Endura is one of Britain's best-known performance cycling brands - built on technical innovation and trusted by serious riders. As part of Pentland Brands, it had the resources and ambition to grow its direct relationship with customers. But the question it was wrestling with was less about scale and more about direction: what would a direct-to-consumer model actually look like, and would customers want it?
The internal innovation team had a specific proposition in mind - a customisation and team-kit service they called 'Made By You'. The commercial logic was sound. The demand assumptions were untested. And the risk of building something customers did not actually want was significant.
Before committing development resource to a full build, Endura needed to know whether the proposition would hold up when real customers engaged with it. They brought in Distinction to design and run a structured testing programme.
"Distinction is a brilliant company, always putting users' needs and engagement at the forefront of everything they deliver whilst linking back to the project goals and objectives."
This was a proposition testing engagement, not a platform build.
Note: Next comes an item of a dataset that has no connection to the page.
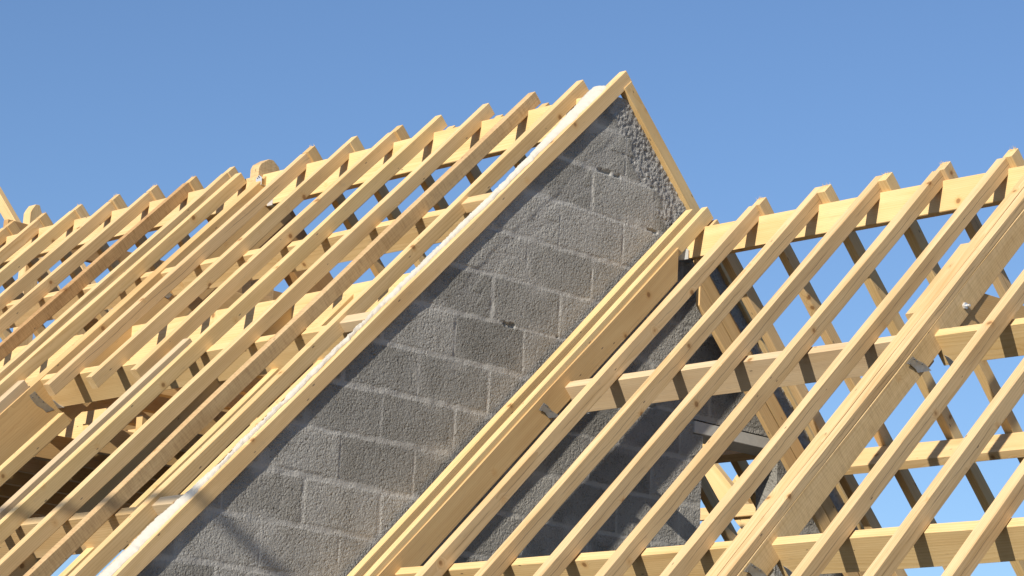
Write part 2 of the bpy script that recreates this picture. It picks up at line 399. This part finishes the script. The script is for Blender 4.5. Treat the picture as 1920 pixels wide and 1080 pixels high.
# ---- right (lower) roof ----------------------------------------------------
GR = 'near-slope rafters of the lower right roof'
GRF = 'far-slope rafters of the lower right roof'
WR = 0.045
right_x = [0.028, 0.124, 0.436, 0.778, 1.110, 1.440, 1.770, 1.993, 2.054, 2.392, 2.703, 3.028, 3.36, 3.69]
right_mat = [YELLOW, YELLOW, GROOVED, GROOVED, GROOVED, GROOVED, GROOVED, FRESH, GROOVED, GROOVED, GROOVED, GROOVED, FRESH, FRESH]
for i, x in enumerate(right_x):
    k = i + 1
    far_over = k not in (1, 2, 8, 9)
    s0 = (RD if far_over and k not in (4, 5) else 0.004) + random.uniform(-.002, .003)
    what = {1: 'rafter lying against the gable blocks', 2: 'rafter on top of the gable truss', 8: 'pale rafter left in the doubled truss pair', 9: 'rafter right in the doubled truss pair'}.get(k, 'split pine rafter')
    lab = f'{ORD[k]} {what}, near side of right roof'
    near_rafter(RR, x, {2: 0.036, 8: 0.057, 9: 0.040}.get(k, WR), s0, 3.5, right_mat[i], lab, GR, dep0={1: -0.013, 2: -0.009}.get(k, 0.0), d=0.036 if k in (8, 9) else RD, warp=0.0008 if k in (1, 2, 8, 9) else 0.0055)
    if k in (8,): continue
    fx = {1: 0.024, 2: 0.131, 9: 2.07}.get(k, x + 0.024 + random.uniform(-.006, .006))
    f0 = 0.0 if far_over else RD
    if k in (4, 5): fx = x + 0.046; f0 = -0.002
    if k == 1: f0 = 0.10
    lab = f'{ORD[k]} rafter from the gable on the far side of the lower right roof'
    f = far_rafter(RR, fx, WR, f0, 3.4 if k > 1 else 0.17, random.choice([FRESH, GROOVED, YELLOW]), lab, GRF)
    if far_over: splinters(f, 0.0, WR, RD, 10)
# splice board left of the truss pair
near_rafter(RR, 1.955, 0.05, 0.75, 1.235, FRESH, 'short pale splice board beside the doubled truss pair with notched lower end', None, name='splice_board', d=0.03)
PR = 0.068
T1, T2R = 0.169, 2.0965
purlin_near(RR, 'purlin', 0.125, 2.0, 1.305, PR, 0.0455, 0.138, WEATHER, 'greyish middle purlin of the right roof between gable and truss pair')
purlin_near(RR, 'purlin', 2.07, 4.0, 1.305, PR, 0.0455, 0.138, YELLOW, 'yellow middle purlin of the right roof right of the truss pair')
purlin_near(RR, 'purlin', 0.125, 2.0, 2.577, PR, 0.0455, 0.141, YELLOW, 'lowest purlin of the right roof between gable and truss pair')
purlin_near(RR, 'purlin', 2.07, 4.0, 2.577, PR, 0.0455, 0.141, YELLOW, 'lowest purlin of the right roof right of the truss pair')
ridge(0.045, 4.0, 0.405, -0.652, -0.788, 0.05, YELLOW, 'pale ridge beam of the lower right roof starting at the gable')
def sF(y, z): return ((y - RR.y) + (RR.z - z)) / RT2
sfar = sF(1.314, -1.538)
purlin_far(RR, 'purlin', 0.14, 4.0, sfar + 0.046, PR, 0.046, 0.142, FRESH, 'far-side purlin of the right roof with shadow bands across its pale face')
near_rafter(RR, 0.117, 0.051, 0.355, 3.45, TAN, 'deep near principal rafter of the truss beside the gable wall', GT, name='principal_rafter', dep0=0.019, d=0.109, ends=(lambda y, z: -z, None), warp=0.0008)
PC = (lambda y, z: -z, None)
far_rafter(RR, 0.108, 0.024, 0.275, 3.3, TAN, 'inner plank of the far principal rafter beside the gable', GT, name='principal_rafter', dep0=0.247, d=0.073, ends=PC)
far_rafter(RR, 0.100, 0.030, 0.20, 3.3, TAN, 'outer plank of the far principal rafter beside the gable', GT, name='principal_rafter', dep0=0.172, d=0.072, ends=PC)
far_rafter(RR, 0.08, 0.025, 0.15, 3.3, TAN, 'shaded far principal rafter top against the gable rubble edge', GT, name='principal_rafter', dep0=0.138, d=0.033, ends=PC)
near_rafter(RR, 1.996, 0.1005, 0.05, 3.45, BROAD, 'deep rough principal rafter under the doubled truss pair of the right roof', GT, name='principal_rafter', dep0=0.0365, d=0.097, warp=0.0004)
far_rafter(RR, 2.0, 0.10, 0.10, 3.3, TAN, 'deep far principal rafter of the right roof truss', GT, name='principal_rafter', dep0=0.064, d=0.128)
tie = timber('collar_tie', (2.062, -0.290, -1.386), (2.062, 1.28, -1.386), 0.05, 0.152, (0, 0, 1), TAN, ends=(lambda y, z: z, None), label= 'brown bolted collar tie of the right roof truss', cat='tie', group='collar ties')
bm = bmesh.new()
bmesh.ops.create_cone(bm, cap_ends=True, segments=6, radius1=0.014, radius2=0.014, depth=0.018)
bmesh.ops.bevel(bm, geom=bm.edges[:], offset=0.0015, segments=1, affect='EDGES')
bmesh.ops.transform(bm, matrix=Matrix.Rotation(math.pi / 2, 4, 'Y'), verts=bm.verts)
bmesh.ops.create_cone(bm, cap_ends=True, segments=16, radius1=0.006, radius2=0.005, depth=0.034, matrix=Matrix.Translation((0.008, 0, 0)) @ Matrix.Rotation(math.pi / 2, 4, 'Y'))
me = bpy.data.meshes.new('bolt_head'); bm.to_mesh(me); bm.free()
link('bolt_head', me, STEELB, tie, Matrix.Translation((2.095, -0.262, -1.386)))

# ---- joist hangers ---------------------------------------------------------
def plate(name, pts, thick, M, mat, parent=None, bend=0.0):
    bm = bmesh.new()
    a = [bm.verts.new((p[0], p[1], 0)) for p in pts]; b = [bm.verts.new((p[0], p[1], thick)) for p in pts]
    bm.faces.new(list(reversed(a))); bm.faces.new(b)
    for i in range(len(pts)):
        j = (i + 1) % len(pts); bm.faces.new((a[i], a[j], b[j], b[i]))
    bmesh.ops.recalc_face_normals(bm, faces=bm.faces)
    me = bpy.data.meshes.new(name); bm.to_mesh(me); bm.free()
    return link(name, me, mat, parent, M)
def nails(parent, pts, M):
    for p in pts:
        bm = bmesh.new()
        bmesh.ops.create_cone(bm, cap_ends=True, segments=8, radius1=0.0035, radius2=0.0022, depth=0.003, matrix=Matrix.Translation((p[0], p[1], 0.0045)))
        me = bpy.data.meshes.new('nail_head'); bm.to_mesh(me); bm.free()
        link('nail_head', me, STEELD, parent, M)
HG = 'steel joist hangers'
def hanger(x, poly, dots, label):
    """galvanised hanger: a bent flange nailed to the +x face of a principal and a cheek turned back under the purlin end"""
    root = bpy.data.objects.new('joist_hanger', None); COL.objects.link(root)
    cy = sum(p[0] for p in poly) / len(poly); cz = sum(p[1] for p in poly) / len(poly)
    root.location = (x, cy, cz)
    tag(root, label, 'joist hanger', HG, 'thing')
    M = Matrix(((0, 0, 1, x), (1, 0, 0, cy), (0, 1, 0, cz), (0, 0, 0, 1)))
    plate('flange', [(a - cy, b - cz) for a, b in poly], 0.0025, M, STEEL, root)
    nails(root, [(a - cy, b - cz) for a, b in dots], M)
    return root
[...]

The task was to validate the 'Made By You' concept quickly and cheaply - using prototypes and structured user research rather than production code.
We started by working closely with the Endura innovation team to define exactly what we were testing. Not the technology. Not the visual design. The underlying assumptions: would cyclists engage with a customisation tool, what level of complexity was acceptable, and at what point did the process feel like effort rather than value?
From there, we designed and built a high-fidelity interactive prototype - detailed enough to feel real to users, but built fast enough to be revised between research sessions. We ran structured research with Endura's target customers across different segments: club riders, occasional cyclists, and team buyers. Each session tested a specific part of the proposition and fed directly into the next iteration.
We led all sessions, synthesised findings, and delivered a clear output at the end of each sprint: what worked, what did not, what needed to change, and - critically - what was ready to move into development and what was not.

The testing programme gave Endura's leadership team something they could not have had from a traditional brief-and-build approach: evidence. Not assumptions about what customers might do - actual behaviour from real users interacting with a realistic version of the product.
Several key design decisions were validated early. Others were revised significantly based on what users actually did rather than what the team had assumed they would do. One element of the proposition was deprioritised entirely after research showed it added friction without adding value - a finding that saved meaningful development spend.
By the end of the programme, Endura had a clear view of which parts of the proposition were ready to build, a prioritised roadmap for subsequent phases, and confidence that the core 'Made By You' mechanic had genuine customer appeal.